António Castanheira Neves, Portuguese philosopher and academic
António Castanheira Neves (born 8 November 1929 in Tábua) is a Portuguese legal philosopher and a professor emeritus at the law faculty of the University of Coimbra.
According to Castanheira Neves, law can only be understood through legal problems (roughly, legal cases), which have to be solved within the legal system (including a necessary connection to morality). Law, he claims, is not something given or previous, but the solution to legal problems. Legal problems are the decisive starting point. His opposition to positivism, to natural law and to the several theories of legal syllogism would make him one of the first and most accomplished advocates of interpretivism.
Castanheira Neves, however, has always claimed that law — the task of lawyers — is not essentially interpretive or hermeneutical, but practical, i.e., action guiding. He maintains that legal interpretation is not a necessary feature of legal reasoning. On the contrary, law always arises from legal problems, which are concrete, historically situated, normative, and practical. Every legal decision aims to settle what someone (legally) ought to do in a particular case in a particular historical (and social) situation, and that is its defining feature. A legal decision is also itself an action. Interpretation is not always needed and, when it is, it is auxiliary.
The central tenets of Castanheira Neves' philosophy of law were made clear in his 1967 massive book on the philosophical and methodological distinction between matter of fact and matter of law. Castanheira Neves addresses the similarities and significant differences between his and Dworkin's theses in the last part of his 2003 book.

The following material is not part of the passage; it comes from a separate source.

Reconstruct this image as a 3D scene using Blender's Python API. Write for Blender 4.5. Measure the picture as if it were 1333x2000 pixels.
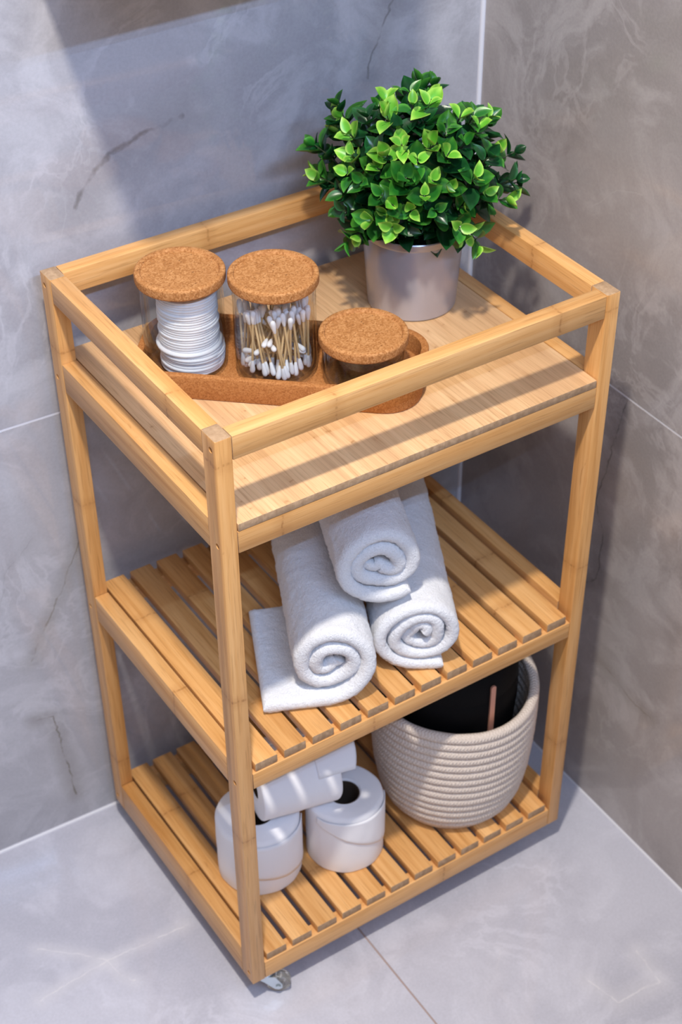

Castanheira Neves also claims that there is no law in general norms (rules, principles, etc.) as laid down by legislators, but only in solving particular cases. To this thesis, he calls "jurisprudentialism".
Law is not an element, but a synthesis, not a premise for validity, but fulfilled validity, not a prius, but a posterius, not a given, but a solution, it is not in the beginning, but in the end. (Castanheira Neves, 1967, p. 586)In this, he was preceded by authors like Viehweg and schools of thought like critical legal studies, but he differed from these authors as he claimed it to be essential to law as a normative matter, and not only descriptively. His position is therefore equivalent, in this subject, to J. Dancy's later moral particularism. Castanheira Neves would come to agree with Gadamer's dictum that all interpretation is application (as Dworkin did).